### WRITTEN REQUEST
Only the lines from the one containing "tree('garden_shrub', -8.2, 10.9, 0, B, 420, 'dark" through the end of the data below should be copied, each exactly as written and with both ends kept.

== DATA IN THIS EXERCISE ==

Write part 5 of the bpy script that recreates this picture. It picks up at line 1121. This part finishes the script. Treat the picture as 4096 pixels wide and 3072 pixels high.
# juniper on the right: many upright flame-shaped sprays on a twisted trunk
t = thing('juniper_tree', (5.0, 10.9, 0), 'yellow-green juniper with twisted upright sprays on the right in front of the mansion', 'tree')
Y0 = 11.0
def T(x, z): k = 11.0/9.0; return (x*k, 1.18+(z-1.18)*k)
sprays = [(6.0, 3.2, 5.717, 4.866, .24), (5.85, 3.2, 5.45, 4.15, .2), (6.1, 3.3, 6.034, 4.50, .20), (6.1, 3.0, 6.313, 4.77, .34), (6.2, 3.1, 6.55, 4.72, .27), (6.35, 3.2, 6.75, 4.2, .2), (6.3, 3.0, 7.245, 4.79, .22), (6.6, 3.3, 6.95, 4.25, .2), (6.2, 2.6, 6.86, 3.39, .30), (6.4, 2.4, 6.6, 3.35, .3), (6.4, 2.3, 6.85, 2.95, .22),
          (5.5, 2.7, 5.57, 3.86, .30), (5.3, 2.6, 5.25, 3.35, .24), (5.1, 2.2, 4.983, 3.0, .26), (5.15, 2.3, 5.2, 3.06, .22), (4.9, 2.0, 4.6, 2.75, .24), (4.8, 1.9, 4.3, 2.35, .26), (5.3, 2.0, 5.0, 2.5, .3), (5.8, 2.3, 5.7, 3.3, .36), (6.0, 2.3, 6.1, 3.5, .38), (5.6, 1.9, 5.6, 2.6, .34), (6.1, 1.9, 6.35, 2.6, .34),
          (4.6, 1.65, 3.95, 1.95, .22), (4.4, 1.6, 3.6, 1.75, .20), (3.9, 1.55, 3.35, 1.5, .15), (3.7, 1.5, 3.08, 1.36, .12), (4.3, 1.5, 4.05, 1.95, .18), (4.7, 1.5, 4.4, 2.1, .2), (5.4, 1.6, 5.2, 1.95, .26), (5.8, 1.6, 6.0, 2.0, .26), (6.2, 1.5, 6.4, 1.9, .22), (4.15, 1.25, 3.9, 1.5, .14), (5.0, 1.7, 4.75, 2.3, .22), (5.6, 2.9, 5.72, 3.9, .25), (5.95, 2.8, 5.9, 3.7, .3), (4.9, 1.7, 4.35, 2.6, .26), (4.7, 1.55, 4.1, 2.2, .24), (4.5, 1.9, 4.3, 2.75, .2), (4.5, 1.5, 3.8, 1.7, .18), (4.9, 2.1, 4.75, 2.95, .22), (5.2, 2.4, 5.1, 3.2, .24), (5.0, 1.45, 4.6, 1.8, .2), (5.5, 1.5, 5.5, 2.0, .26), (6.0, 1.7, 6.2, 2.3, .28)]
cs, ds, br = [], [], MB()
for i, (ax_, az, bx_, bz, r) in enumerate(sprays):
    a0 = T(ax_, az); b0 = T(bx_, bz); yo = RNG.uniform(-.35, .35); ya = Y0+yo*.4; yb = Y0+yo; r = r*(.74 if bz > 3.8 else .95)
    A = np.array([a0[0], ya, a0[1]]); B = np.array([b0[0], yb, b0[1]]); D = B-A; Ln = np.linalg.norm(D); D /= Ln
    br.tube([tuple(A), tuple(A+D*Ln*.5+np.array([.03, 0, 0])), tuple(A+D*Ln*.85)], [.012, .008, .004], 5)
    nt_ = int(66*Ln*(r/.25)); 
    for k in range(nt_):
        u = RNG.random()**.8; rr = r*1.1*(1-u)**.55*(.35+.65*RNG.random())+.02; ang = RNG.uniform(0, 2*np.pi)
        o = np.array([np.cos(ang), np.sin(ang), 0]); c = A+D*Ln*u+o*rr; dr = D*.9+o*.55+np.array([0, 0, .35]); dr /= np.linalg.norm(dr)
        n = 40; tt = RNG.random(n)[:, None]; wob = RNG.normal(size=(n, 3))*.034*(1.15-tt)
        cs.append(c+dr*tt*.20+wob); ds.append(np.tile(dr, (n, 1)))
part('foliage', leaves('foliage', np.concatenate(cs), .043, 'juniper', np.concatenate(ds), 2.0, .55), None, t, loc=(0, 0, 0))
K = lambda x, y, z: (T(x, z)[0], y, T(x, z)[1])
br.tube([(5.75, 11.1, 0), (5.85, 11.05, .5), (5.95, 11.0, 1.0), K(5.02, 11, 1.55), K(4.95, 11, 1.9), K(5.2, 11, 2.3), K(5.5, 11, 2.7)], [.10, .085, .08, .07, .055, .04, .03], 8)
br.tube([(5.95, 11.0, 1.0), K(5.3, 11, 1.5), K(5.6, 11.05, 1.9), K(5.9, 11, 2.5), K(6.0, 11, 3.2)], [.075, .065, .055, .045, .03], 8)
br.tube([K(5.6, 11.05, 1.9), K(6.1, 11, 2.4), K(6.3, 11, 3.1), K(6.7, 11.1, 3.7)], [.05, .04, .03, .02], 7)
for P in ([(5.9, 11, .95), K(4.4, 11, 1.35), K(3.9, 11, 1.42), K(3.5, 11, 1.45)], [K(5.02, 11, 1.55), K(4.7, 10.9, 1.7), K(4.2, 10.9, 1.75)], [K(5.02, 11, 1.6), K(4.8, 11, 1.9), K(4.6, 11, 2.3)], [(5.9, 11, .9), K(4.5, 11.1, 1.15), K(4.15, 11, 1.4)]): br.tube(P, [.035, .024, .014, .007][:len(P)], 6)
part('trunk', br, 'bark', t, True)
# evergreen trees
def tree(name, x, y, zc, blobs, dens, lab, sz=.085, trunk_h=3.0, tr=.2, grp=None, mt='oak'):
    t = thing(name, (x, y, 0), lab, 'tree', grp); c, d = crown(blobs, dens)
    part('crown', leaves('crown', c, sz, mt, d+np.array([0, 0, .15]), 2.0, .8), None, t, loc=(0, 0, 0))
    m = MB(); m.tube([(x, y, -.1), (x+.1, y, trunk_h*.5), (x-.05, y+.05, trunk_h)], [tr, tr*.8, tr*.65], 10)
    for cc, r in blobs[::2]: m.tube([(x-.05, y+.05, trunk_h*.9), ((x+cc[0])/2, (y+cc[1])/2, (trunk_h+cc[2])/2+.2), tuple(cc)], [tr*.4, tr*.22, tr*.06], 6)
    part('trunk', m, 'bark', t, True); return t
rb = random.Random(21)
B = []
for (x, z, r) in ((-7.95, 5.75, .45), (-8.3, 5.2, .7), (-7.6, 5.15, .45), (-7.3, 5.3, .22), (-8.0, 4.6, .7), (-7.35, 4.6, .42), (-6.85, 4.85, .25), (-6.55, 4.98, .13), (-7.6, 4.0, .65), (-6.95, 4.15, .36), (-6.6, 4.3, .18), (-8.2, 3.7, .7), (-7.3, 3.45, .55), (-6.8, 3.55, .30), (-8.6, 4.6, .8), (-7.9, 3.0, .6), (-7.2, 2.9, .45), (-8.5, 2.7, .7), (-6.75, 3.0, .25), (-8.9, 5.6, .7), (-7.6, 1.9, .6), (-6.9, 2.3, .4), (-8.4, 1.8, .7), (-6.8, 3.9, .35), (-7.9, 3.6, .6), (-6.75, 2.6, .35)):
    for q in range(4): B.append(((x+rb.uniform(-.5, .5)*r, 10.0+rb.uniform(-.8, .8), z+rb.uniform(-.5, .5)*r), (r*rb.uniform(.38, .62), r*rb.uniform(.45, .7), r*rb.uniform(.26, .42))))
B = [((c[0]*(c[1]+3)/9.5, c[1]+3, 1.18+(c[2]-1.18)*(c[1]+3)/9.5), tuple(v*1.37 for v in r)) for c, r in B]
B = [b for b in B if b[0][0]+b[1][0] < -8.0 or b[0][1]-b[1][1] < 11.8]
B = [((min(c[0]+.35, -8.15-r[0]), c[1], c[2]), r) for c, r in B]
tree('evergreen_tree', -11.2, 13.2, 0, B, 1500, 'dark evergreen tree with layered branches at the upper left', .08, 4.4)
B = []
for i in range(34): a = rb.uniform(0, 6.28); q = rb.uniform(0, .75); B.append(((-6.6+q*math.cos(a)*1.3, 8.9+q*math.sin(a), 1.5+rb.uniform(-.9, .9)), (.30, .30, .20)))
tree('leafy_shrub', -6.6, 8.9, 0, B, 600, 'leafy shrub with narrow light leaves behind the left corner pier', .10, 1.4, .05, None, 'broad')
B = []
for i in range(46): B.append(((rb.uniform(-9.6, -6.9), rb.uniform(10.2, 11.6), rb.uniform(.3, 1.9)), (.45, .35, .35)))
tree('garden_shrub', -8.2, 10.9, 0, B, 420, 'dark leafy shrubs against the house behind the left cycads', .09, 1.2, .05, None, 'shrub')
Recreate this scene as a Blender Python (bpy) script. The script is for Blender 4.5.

===

### COMPLETED TASK
tree('garden_shrub', -8.2, 10.9, 0, B, 420, 'dark leafy shrubs against the house behind the left cycads', .09, 1.2, .05, None, 'shrub')
Recreate this scene as a Blender Python (bpy) script. The script is for Blender 4.5.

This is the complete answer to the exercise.